At some point in the development of human culture, we — and I speak a collective “we” as citizens of the world — decided that we did not like fart jokes. The very term “fart joke” has become short hand for humor that’s crude. Unseemly. Lazy. Far too bourgeois. Any movie that employs a fart joke is immediately dismissed as the trash heap of comedy. A movie, for example, could have a script written by Garrison Keillor. But if you, heaven forbid, put a fart joke in it, lord how the critics will talk! They will stick their nose up in the air and say things such as, “Leave your surreptitious trumpetlike rump blasts for infants and rednecks.” (Notable exception: Blazing Saddles.

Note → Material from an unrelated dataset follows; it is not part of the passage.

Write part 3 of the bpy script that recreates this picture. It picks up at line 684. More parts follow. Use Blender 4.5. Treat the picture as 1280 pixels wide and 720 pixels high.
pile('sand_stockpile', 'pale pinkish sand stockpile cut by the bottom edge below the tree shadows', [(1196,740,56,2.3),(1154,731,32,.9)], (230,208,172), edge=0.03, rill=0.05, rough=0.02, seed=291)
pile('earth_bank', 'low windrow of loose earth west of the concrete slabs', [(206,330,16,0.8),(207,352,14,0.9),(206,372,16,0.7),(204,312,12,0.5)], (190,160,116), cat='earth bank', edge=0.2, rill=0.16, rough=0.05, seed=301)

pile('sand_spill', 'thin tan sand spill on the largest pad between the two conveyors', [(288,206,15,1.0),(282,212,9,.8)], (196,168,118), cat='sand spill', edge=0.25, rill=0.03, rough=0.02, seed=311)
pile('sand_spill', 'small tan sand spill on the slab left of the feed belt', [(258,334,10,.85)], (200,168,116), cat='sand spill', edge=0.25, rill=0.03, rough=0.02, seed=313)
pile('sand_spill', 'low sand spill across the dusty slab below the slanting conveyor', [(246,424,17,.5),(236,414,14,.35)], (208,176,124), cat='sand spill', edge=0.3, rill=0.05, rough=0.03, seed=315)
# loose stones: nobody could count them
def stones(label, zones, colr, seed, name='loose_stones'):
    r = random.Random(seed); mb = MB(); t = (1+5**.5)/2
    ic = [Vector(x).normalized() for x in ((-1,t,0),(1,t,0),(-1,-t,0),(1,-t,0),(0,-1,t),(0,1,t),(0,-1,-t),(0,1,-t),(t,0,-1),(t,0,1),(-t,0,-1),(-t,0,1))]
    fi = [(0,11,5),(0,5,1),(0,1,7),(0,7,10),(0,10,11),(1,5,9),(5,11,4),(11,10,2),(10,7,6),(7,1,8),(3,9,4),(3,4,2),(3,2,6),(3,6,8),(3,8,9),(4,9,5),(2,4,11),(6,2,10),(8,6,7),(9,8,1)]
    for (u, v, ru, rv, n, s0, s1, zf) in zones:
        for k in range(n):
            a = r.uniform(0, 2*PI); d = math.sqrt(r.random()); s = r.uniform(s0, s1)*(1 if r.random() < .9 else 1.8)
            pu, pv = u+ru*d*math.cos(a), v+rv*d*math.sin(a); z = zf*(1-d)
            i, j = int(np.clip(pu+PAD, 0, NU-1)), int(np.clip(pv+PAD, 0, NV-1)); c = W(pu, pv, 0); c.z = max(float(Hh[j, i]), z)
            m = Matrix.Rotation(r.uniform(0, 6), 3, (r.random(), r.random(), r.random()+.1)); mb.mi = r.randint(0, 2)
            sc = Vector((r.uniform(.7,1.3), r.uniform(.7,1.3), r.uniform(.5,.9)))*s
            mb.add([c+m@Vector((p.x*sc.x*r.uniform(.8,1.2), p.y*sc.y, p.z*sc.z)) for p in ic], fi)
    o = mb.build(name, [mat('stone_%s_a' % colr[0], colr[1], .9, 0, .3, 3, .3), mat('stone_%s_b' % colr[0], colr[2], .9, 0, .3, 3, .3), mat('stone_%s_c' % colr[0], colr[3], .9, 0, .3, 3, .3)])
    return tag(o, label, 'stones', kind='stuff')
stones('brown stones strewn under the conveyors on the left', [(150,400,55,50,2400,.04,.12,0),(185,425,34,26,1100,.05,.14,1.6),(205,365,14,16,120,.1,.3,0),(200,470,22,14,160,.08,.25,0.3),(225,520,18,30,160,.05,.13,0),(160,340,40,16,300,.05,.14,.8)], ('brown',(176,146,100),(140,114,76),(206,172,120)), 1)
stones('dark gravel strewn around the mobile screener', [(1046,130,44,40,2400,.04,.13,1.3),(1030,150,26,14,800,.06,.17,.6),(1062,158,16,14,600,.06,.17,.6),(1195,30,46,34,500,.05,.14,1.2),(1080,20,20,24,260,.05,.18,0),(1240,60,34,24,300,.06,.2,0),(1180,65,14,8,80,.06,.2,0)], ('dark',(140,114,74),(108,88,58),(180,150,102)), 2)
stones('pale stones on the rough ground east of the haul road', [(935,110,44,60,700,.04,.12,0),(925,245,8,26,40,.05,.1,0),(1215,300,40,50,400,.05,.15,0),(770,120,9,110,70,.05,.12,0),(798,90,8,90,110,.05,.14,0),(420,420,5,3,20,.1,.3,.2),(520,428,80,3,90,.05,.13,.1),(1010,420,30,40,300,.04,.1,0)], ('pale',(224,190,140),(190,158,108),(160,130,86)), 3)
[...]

For some reason, the fart scene there is considered high art, perhaps because it is the best fart scene.)

The paradox, though, is that fart jokes are funny. Let out a long, mighty rip — ideally punctuated by a motorboat staccato — and you can bring the whole room down with laughter and tears of joy. There’s something primal about hearing a fart and laughing in kind. It’s an instinct hard-coded the deepest recesses of our minds. We find it funny, our forefathers found it funny, and it doesn’t depend on witticisms that need copious amounts of cultural baggage or familiarity with the language. Sarcasm may be unique to Western culture, but fart jokes are universal. It’s somewhat of a comfort to imagine that our ancestors amused themselves around a campfire by ritualistically dancing around the campfire in their facepaint and decorative shields to celebrate the gods for their blessed feast of wild boar, only to have the festivities erupt into guffaws when one of the dancers felt particularly gassy. Naturally, his wife would be standing sternly to the side, rolling her eyes.

Which brings me to Gunshow, a webcomic by the irrepressible KC Green. It’s no insult, I think, to say that Gunshow is the fart joke of webcomics. I mean that metaphorically, for the most part … though it’s pretty literal at times, too. Gun Show taps into the most primordial instincts, daring us to laugh from something as ridiculously simple as a goofy-looking face. Like the crude humor you find in those early Mel Brooks films and South Park‘s Terrence & Phillip, sometimes it takes a genius to remind you that fart jokes are, in fact, funny.